SpiritMeadow made this observation-
To be honest, when people say, that a certain court took prayer out of school, it was only in some parts of the country where this was so. i grew up in Michigan and there was no such thing in the 50’s. I’ve read of others who grew up in the late 40’s and 50’s on the other side of the state and they too never heard of any school having prayer. It seemed largely a southern thing, but then of course they were the last to join the rest of humanity in science either, and of course some still try to promote religion over science.
I don’t agree with the Spirit about much but she’s rigth about this.

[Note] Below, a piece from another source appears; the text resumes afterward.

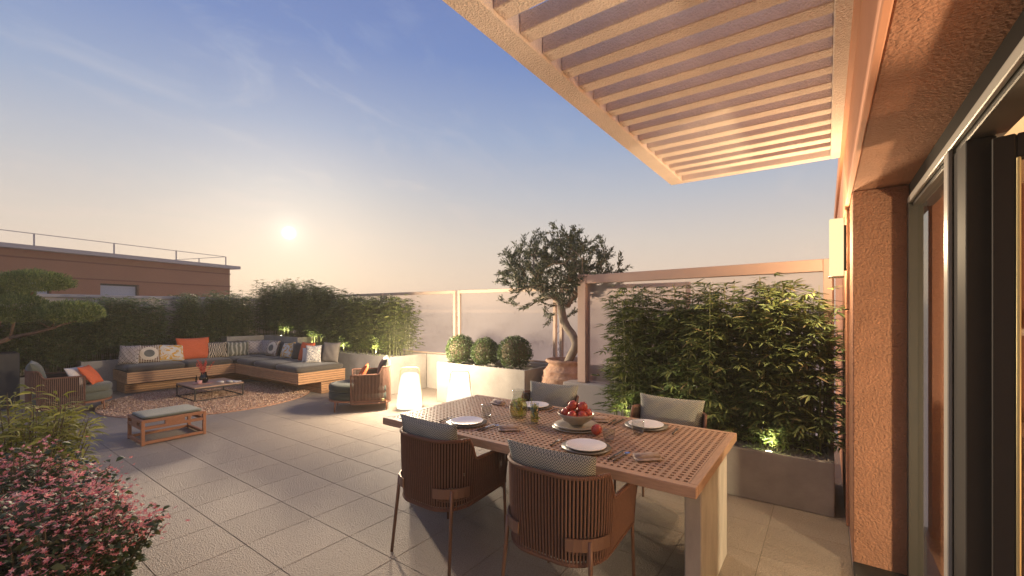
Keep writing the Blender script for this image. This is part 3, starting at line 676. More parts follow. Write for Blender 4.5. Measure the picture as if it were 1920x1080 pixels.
# ================================================================== facade, soffit, fascia
fc = thing('building_facade', 'terracotta building facade with roof fascia and glazed opening along the right', 'building', (.4, 3, 0))
def fb(name, m_, *a, sm=False):
    a = list(a); a[0] -= .4; a[1] -= .4; a[2] -= 3; a[3] -= 3
    return B(*a).build(name, m_, fc)
fb('roof_edge', 'stucco', .134, .62, -3, 9.0, 2.35, 2.95, .004)
fb('fascia', 'smooth', .108, .132, -3, 9.02, 2.345, 2.79, .004)
fb('fascia_cap', 'smooth', .085, .131, -3, 9.02, 2.795, 2.98, .004)
fb('column', 'stucco', .134, .405, 3.47, 4.05, .0, 2.349, .006)
for i, (a, b_) in enumerate(((4.07,5.3),(5.31,6.6),(6.61,7.9),(7.91,9.0))):
    for z0, z1 in ((0,.92),(.93,1.60),(1.61,2.344)): fb('wall_panel', 'smooth', .118, .16, a, b_, z0, z1, .004)
fb('wall', 'joint', .161, .40, 4.06, 9.0, 0, 2.348)
fb('window_head', 'dark', .395, .47, -3, 3.468, 2.265, 2.348, .003)
fb('window_head_trim', 'lightmet', .385, .402, -3, 3.46, 2.225, 2.264, .003)
fb('window_head_liner', 'olive', .404, .50, -3, 3.46, 2.205, 2.262, .003)
fb('window_jamb', 'olive', .385, .45, 3.40, 3.468, .03, 2.234, .003)
fb('mullion', 'lightmet', .382, .397, 2.37, 2.44, .03, 2.224, .003)
fb('mullion_core', 'dark', .399, .475, 2.19, 2.44, .03, 2.203, .003)
fb('window_pane', 'glass', .425, .433, 2.445, 3.40, .05, 2.20)
fb('threshold', 'dark', .134, .56, -3, 3.468, -.05, .028, .004)
# door leaf, open inwards
dl = thing('glass_door', 'dark framed glass door leaf standing open at the right edge', 'door', (.462, 2.165, .03), math.atan2(-.39, .92))
B(0, .055, -.03, .03, 0, 2.15, .004).build('stile', 'dark', dl); B(.95, 1.01, -.03, .03, 0, 2.15, .004).build('stile', 'dark', dl)
B(.056, .949, -.029, .029, 2.07, 2.149, .004).build('top_rail', 'dark', dl); B(.056, .949, -.029, .029, 0, .09, .004).build('bottom_rail', 'dark', dl)
B(.056, .066, -.034, -.024, .09, 2.07, .002).build('glazing_bead', 'brass', dl)
B(.056, .949, -.004, .004, .09, 2.07).build('pane', 'doorglass', dl)
# room
rm = B(.56, 5, -3, 4.4, -.3, 0).build('room_floor', 'roomfloor'); tag(rm, kind='structure')
rc = B(.565, 5, -3, 4.4, 2.42, 2.6).build('room_ceiling', 'room'); tag(rc, kind='structure')
rw = thing('room_walls', 'terracotta painted walls of the room behind the open glass door', 'wall', (3, 4.2, 0))
B(-2.4, 1.9, 0, .15, 0, 2.42).build('wall', 'roomwall', rw); B(1.9, 2.0, -7.2, .15, 0, 2.42).build('wall', 'room', rw)
ct = thing('cabinet', 'pale cabinet with a light worktop seen through the open glass door', 'cabinet', (2.2, 3.75, 0))
B(-1.3, 1.2, -.28, .3, .08, .86, .004).build('carcass', 'counter', ct); B(-1.32, 1.22, -.32, .32, .862, .90, .004).build('worktop', 'plate', ct)
for k in range(4): B(-1.28+k*.62, -1.28+k*.62+.60, -.302, -.282, .1, .84, .003).build('door', 'counter', ct)
B(-1.3, 1.2, .1, .3, 1.45, 1.49, .003).build('shelf', 'counter', ct)
lp = thing('room_lamp', 'glowing globe lamp on the floor inside the room', 'lamp', (2.1, 1.75, 0))
MB().lathe([(.10,0),(.10,.02),(.02,.03),(.02,.42)], 16).build('stand', 'dark', lp, True)
MB().lathe([(.0,.40)]+[(.14*math.sin(a), .54-.14*math.cos(a)) for a in [i*math.pi/10 for i in range(1,10)]]+[(0,.68)], 20).build('globe', 'ilamp', lp, True)
L = bpy.data.lights.new('room_lamp_light', 'POINT'); L.energy = 170; L.shadow_soft_size = .09; L.color = (1,.76,.50)
o = bpy.data.objects.new('room_lamp_light', L); C.objects.link(o); o.location = (2.05, 1.75, .78)
# interior light towards ceiling handled by the same lamp

# wall lamp
wlm = thing('wall_lamp', 'glowing rectangular wall lamp on the terracotta facade', 'wall lamp', (.10, 4.0, 1.84))
B(-.085, .0, -.05, .05, .012, .43, .008).build('shade', 'sconce', wlm); B(-.09, .004, -.055, .055, 0, .011, .003).build('base_plate', 'lightmet', wlm); B(0.001, .017, -.03, .03, .05, .38, .003).build('back_plate', 'dark', wlm)
L = bpy.data.lights.new('wall_lamp_light', 'POINT'); L.energy = 30; L.shadow_soft_size = .06; L.color = (1,.74,.45)
o = bpy.data.objects.new('wall_lamp_light', L); C.objects.link(o); o.location = (-.06, 4.0, 2.05)

# ---- pergola
pg = thing('pergola', 'pale rendered pergola with many parallel slats overhead', 'pergola', (-.55, 2.5, 2.8))
px0, px1 = -1.21, .093
def pb(name, *a):
    a = list(a); a[0] += .55; a[1] += .55; a[2] -= 2.5; a[3] -= 2.5; return B(*a).build(name, 'pergola', pg)
pb('outer_beam', px0, px0+.12, -1.2, 4.28, 0, .17, .004)
pb('wall_beam', px1-.068, px1+.012, -1.2, 4.28, 0, .17, .004)
pb('end_beam', px0+.121, px1-.069, 4.19, 4.278, 0, .168, .004)
y = 4.19-.125; sme = None
while y > -1.0:
    if sme is None:
        o = pb('slat', px0+.121, px1-.069, y-.084, y, .012, .100, .004); sme = o; y0_ = y
    else:
        o = sme.copy(); C.objects.link(o); o.parent = pg; o.location = (0, y-y0_, 0)
    y -= .186

# ================================================================== far building
fa = Vector((-33.3, 12.9, 0)); fb_ = Vector((-30.3, 2.4, 0)); dv = (fb_-fa).normalized(); ang = math.atan2(dv.y, dv.x)
bd = thing('apartment_building', 'terracotta apartment building with metal roof edge beyond the terrace', 'building', (fa.x, fa.y, -14), ang)
LB = 30.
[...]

I moved to Alabama from a Virginia Catholic school in the 6th grade (1966) middle of the year. I was enrolled in a public school. I was the only Catholic kid in a student body of 500 Evals, Baptists, Methodists, C of C and I’m sure several others.
We started each day with the pledge to Flag, followed by a Bibe Reading, and the Lord’s prayer. Coming from the Sisters at Christ the King, I thought everybody prayed in school. It was here I found out Prostestants say the Our Father different then what I knew.
When the teached said bow your heads for the Lord’s Prayer (it was always the Our Father at CTK) I stood up, I wasn’t sure what the prayer was but I knew ya didn’t pray sitting down. I was politely told to sit back down. I made the Sign of the Cross before and after each devotional, and after a few days the teacher asked the obvious, are you Catholic? I think I might have been her first Catholic student ever LOL.
My 6th grade classmates never paid it any attention. But I was in cultural shock after 6 years of the Sisters at CTK to public school in Alabama.
The morning prayer was up to the homeroom teacher, some years we had it, some we didn’t. It was totally phased out by the early 70s in my district. But we still pray before football games, in the locker stadium (public) the team prays in the local room on school property, and they’re probably several other clubs that do.
If the ACLU want to sue about it, the feeling is so what?